Azioni globali miste e diversificate, una ristretta cerchia di “amici di Trump”, carry elevato e obbligazioni flessibili sono le principali linee guida delle strategie di investimento per il 2025 secondo Kevin Thozet, membro del Comitato Investimenti di Carmignac. Le sfide per il nuovo anno sono molte: dalle tensioni in molte aree geografiche ai timori sull’inflazione, alle incertezze sulle politiche economiche che saranno portate avanti dalle nuove amministrazioni, e non solo. L’approccio suggerito è quello della diversificazione e della flessibilità, vale a dire un approccio bilanciato che punta sui bassi prezzi europei e sulle aziende USA resilienti.
Occasioni sul mercato, come diversificare i portafogli azionari
In uno scenario caratterizzato dall’eccezionalismo USA post elezioni, da azioni europee ed emergenti ai minimi delle valutazioni storiche e dal ritorno dei bond vigilantes, per Thozet è prevedibile a inizio anno una sovraperformance dei titoli USA. Ma le valutazioni azionarie statunitensi eccezionali, prosegue l’analisi, possono essere messe in discussione dagli investitori che temono l’inflazione e una curva dei rendimenti più ripida a termine. Molti gli scenari che possono spingere a strategie di diversificazione alla ricerca di margini interessanti. La minaccia dei dazi americani, ad esempio, può portare ad un’incertezza in grado di spingere le imprese straniere a non mantenere o a non espandere gli investimenti in quel paese dirigendosi verso paesi più vantaggiosi o più stabili.
Un altro scenario vede, invece, accordi sui tassi di cambio finalizzati a contrastare l’apprezzamento del dollaro, sulla scia dell’esperienza degli anni Ottanta. Allo stesso modo ci sono diversi scenari che riguardano il Vecchio Continente a favore delle azioni europee. I settori più sottovalutati al momento sono quello aerospaziale e quello dell’elettrificazione, meno esposti all’andamento della crescita economica in quanto beneficiano di fattori strutturali a più lungo termine. Il margine sotto esame tra aziende USA ed europee con caratteristiche comparabili è dell’ordine del 20-30%. E situazioni analoghe possono esserci anche in altri settori come quello farmaceutico, dei beni di consumo discrezionali o di base.

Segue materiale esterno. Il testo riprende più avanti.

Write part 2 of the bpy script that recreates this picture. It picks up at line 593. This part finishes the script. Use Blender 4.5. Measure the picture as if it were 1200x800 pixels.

I mercati emergenti su cui puntare
L’attenzione di Carmignac è puntata anche su quei paesi emergenti che hanno già superato il fenomeno dei bond vigilantes e che ora stanno raccogliendo i frutti delle politiche di risanamento avviate
Tra questi l’Argentina (dove l’inflazione sta calando da tripla a doppia cifra), la Turchia (con i rendimenti reali finalmente in territorio positivo) o l’Ecuador (favorito dalla combinazione di riforme e sostegno delle istituzioni internazionali), spiega Thozet. Interessanti anche le prospettive di paesi come Giappone (che dovrebbe trarre beneficio dall’apprezzamento della valuta e dall’inasprimento della politica monetaria) o l’India (a seguito di una crescita positiva a lungo termine e del recente arretramento delle valutazioni azionarie).
Il ruolo delle banche centrali e le obbligazioni nel mirino
L’azione di molti governi per risollevare l’economia è limitata dall’impennata del debito globale e dal livello di deficit nazionale. Per questo secondo alcuni esperti nel 2025 molte banche centrali potrebbero muoversi di fatto al posto dei governi. Su quali titoli obbligazionari puntare l’attenzione in questo scenario?
Per l’esperto di Carmignac “Se ne dovrebbero avvantaggiare i segmenti obbligazionari in cui il reddito prevedibile (“carry“) offre il miglior indicatore dei potenziali rendimenti futuri nel tempo nonché il miglior cuscinetto per ammortizzare le cattive notizie. A tal riguardo, preferiamo i titoli corporate investment grade a breve termine, per i quali un potenziale ampliamento degli spread creditizi sarebbe più che compensato dall’abbassamento dei tassi, e le obbligazioni high yield sostenute da fattori tecnici favorevoli in un contesto in cui le emissioni nette sono state negative e dovrebbero essere costantemente assorbite dall’appetito degli investitori nei prossimi trimestri”.
Grande attenzione, inoltre, per le obbligazioni legate a tassi reali e indicizzate all’inflazione al posto di quelle nominali. Infine grande prudenza per i titoli di Stato dei mercati sviluppati che, nonostante le circostanze, hanno rendimenti poco attrattivi.